-- start --

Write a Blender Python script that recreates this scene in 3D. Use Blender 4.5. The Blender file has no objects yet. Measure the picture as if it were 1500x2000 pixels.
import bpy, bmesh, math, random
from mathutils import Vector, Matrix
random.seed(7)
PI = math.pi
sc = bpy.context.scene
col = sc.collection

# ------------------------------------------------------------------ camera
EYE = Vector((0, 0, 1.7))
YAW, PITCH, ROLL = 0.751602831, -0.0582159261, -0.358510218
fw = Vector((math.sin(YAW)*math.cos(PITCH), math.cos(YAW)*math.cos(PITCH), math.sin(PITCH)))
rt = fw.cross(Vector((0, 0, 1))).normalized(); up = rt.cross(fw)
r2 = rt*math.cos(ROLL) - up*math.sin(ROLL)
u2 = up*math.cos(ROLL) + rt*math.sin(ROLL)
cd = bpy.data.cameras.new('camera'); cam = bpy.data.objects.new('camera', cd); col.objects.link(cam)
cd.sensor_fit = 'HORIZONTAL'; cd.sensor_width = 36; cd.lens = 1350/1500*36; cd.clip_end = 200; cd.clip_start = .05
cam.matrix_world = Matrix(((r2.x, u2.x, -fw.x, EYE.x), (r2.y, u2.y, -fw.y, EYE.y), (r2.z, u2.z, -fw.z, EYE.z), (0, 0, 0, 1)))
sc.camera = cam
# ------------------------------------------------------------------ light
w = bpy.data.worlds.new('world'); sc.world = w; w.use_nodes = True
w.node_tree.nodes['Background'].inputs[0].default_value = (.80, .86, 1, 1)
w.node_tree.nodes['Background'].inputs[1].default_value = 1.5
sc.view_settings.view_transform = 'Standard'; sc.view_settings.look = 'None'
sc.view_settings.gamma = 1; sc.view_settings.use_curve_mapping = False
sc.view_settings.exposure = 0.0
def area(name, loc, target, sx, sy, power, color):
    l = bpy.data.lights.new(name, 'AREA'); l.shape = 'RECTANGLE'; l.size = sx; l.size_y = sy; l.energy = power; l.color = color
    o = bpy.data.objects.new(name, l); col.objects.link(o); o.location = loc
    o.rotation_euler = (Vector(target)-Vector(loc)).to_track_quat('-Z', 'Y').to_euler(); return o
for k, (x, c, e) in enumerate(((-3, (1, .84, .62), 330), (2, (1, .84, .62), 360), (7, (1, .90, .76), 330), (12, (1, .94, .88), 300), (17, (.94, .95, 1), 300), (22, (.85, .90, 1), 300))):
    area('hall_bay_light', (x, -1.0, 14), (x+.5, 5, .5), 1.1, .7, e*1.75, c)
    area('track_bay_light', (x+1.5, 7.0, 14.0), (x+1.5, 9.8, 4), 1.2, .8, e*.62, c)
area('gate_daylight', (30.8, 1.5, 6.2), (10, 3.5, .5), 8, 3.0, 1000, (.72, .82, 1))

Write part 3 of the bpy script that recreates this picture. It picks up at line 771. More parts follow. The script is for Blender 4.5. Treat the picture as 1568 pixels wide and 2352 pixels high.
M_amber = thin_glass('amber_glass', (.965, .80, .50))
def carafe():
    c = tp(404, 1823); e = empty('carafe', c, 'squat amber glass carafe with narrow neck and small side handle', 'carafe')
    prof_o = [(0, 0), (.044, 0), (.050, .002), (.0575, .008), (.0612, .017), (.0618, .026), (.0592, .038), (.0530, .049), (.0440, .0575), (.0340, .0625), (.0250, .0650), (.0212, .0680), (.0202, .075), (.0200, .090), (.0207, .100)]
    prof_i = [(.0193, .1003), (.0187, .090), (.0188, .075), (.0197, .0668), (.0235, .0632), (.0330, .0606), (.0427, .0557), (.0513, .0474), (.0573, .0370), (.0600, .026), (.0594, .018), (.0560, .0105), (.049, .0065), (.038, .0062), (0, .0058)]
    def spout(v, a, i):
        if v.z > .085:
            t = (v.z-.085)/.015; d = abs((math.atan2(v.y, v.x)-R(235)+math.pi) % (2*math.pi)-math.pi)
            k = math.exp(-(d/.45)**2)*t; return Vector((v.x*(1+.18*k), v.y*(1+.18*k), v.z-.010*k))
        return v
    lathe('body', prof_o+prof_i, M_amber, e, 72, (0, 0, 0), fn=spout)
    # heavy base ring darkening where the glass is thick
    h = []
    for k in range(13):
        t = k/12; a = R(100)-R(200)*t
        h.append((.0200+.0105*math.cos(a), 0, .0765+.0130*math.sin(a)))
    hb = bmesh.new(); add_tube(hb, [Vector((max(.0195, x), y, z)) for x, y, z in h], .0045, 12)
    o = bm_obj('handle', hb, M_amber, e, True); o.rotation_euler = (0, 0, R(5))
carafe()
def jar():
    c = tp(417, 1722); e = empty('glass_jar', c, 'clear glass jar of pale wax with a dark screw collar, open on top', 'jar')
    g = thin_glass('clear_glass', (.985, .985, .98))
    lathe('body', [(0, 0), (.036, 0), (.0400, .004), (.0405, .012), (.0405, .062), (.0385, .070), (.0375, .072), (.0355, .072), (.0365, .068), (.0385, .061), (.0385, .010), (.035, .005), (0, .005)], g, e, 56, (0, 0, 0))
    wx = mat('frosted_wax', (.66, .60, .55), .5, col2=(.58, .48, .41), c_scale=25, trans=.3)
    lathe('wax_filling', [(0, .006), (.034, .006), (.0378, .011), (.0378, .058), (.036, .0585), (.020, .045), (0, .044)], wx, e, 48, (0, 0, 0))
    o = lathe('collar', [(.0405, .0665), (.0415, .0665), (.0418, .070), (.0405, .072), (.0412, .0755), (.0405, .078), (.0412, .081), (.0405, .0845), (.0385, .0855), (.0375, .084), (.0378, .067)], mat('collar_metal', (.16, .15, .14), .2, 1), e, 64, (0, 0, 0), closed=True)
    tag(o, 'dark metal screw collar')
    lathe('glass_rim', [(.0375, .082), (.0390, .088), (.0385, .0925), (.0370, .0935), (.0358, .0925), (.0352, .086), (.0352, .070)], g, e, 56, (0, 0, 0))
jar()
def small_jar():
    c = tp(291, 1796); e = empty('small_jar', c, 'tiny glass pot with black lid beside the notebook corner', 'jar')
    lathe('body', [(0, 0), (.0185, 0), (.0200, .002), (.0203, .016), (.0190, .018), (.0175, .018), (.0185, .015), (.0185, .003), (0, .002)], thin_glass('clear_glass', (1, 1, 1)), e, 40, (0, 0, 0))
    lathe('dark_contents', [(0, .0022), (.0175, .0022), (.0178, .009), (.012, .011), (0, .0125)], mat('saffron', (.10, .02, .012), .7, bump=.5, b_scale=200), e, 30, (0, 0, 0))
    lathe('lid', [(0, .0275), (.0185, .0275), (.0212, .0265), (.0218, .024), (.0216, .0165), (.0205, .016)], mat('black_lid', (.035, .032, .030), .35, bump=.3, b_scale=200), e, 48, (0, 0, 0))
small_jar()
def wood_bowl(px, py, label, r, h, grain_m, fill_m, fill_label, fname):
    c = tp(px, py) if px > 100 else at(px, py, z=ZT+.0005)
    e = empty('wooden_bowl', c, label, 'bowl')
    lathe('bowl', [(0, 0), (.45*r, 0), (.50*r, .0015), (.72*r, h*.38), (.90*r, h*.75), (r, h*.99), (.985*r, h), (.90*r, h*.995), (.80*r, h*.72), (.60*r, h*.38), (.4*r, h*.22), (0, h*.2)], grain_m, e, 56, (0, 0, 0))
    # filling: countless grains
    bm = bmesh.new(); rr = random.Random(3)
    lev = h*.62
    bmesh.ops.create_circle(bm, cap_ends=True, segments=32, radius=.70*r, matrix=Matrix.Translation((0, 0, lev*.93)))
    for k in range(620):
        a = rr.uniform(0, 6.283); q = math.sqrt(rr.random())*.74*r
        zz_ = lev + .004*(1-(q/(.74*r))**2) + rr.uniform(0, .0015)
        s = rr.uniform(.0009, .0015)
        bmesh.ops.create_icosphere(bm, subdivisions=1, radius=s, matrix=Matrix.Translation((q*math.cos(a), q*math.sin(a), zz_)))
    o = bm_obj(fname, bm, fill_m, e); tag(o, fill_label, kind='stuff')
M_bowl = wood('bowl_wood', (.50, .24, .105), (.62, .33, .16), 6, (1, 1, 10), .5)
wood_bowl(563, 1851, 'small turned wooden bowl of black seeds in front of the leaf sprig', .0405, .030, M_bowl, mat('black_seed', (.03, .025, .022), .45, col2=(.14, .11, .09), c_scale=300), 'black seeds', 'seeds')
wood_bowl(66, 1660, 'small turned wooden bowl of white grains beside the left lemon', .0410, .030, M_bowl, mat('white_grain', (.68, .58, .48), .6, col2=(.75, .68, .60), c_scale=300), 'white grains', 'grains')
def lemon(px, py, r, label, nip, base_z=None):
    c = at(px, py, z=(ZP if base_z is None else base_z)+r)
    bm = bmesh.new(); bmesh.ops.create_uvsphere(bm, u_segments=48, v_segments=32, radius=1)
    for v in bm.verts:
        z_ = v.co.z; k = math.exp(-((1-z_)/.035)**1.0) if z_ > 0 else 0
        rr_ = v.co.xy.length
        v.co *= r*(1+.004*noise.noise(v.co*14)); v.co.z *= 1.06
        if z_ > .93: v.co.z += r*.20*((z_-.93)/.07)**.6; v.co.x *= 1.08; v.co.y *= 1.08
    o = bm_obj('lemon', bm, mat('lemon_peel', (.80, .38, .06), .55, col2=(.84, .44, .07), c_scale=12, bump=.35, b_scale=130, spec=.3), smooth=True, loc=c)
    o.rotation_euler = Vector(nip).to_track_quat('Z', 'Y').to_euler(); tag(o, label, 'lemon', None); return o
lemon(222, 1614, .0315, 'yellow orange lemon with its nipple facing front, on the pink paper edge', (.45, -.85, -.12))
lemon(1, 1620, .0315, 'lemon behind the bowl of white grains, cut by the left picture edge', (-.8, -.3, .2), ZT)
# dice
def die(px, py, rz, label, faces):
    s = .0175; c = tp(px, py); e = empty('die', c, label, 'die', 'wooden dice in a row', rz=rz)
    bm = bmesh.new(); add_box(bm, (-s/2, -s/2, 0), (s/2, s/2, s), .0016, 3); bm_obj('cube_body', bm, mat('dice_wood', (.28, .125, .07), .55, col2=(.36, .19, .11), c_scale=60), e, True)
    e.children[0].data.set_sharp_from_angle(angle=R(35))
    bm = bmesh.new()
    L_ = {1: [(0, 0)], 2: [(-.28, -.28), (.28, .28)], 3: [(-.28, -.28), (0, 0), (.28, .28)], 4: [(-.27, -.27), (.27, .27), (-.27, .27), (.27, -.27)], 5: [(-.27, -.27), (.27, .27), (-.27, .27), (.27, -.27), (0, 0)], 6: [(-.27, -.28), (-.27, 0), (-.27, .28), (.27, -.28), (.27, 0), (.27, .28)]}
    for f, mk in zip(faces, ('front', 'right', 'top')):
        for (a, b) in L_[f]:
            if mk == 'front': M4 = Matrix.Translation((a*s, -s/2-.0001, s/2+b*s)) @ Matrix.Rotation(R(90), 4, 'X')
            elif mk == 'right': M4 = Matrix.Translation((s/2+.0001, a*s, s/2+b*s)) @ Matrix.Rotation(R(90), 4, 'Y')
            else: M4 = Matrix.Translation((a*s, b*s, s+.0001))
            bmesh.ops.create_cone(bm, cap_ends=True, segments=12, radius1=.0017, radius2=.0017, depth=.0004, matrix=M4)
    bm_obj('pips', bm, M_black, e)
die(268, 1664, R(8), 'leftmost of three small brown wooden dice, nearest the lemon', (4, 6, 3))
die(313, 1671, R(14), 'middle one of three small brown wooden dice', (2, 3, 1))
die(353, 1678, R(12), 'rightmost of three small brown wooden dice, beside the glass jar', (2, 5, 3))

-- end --

Repeat the lines from the first one in the records through the line containing "col = sc.collection", exactly as written, and nothing else.

◆ **Task output**:
Write a Blender Python script that recreates this scene in 3D. Use Blender 4.5. The Blender file has no objects yet. Measure the picture as if it were 1500x2000 pixels.
import bpy, bmesh, math, random
from mathutils import Vector, Matrix
random.seed(7)
PI = math.pi
sc = bpy.context.scene
col = sc.collection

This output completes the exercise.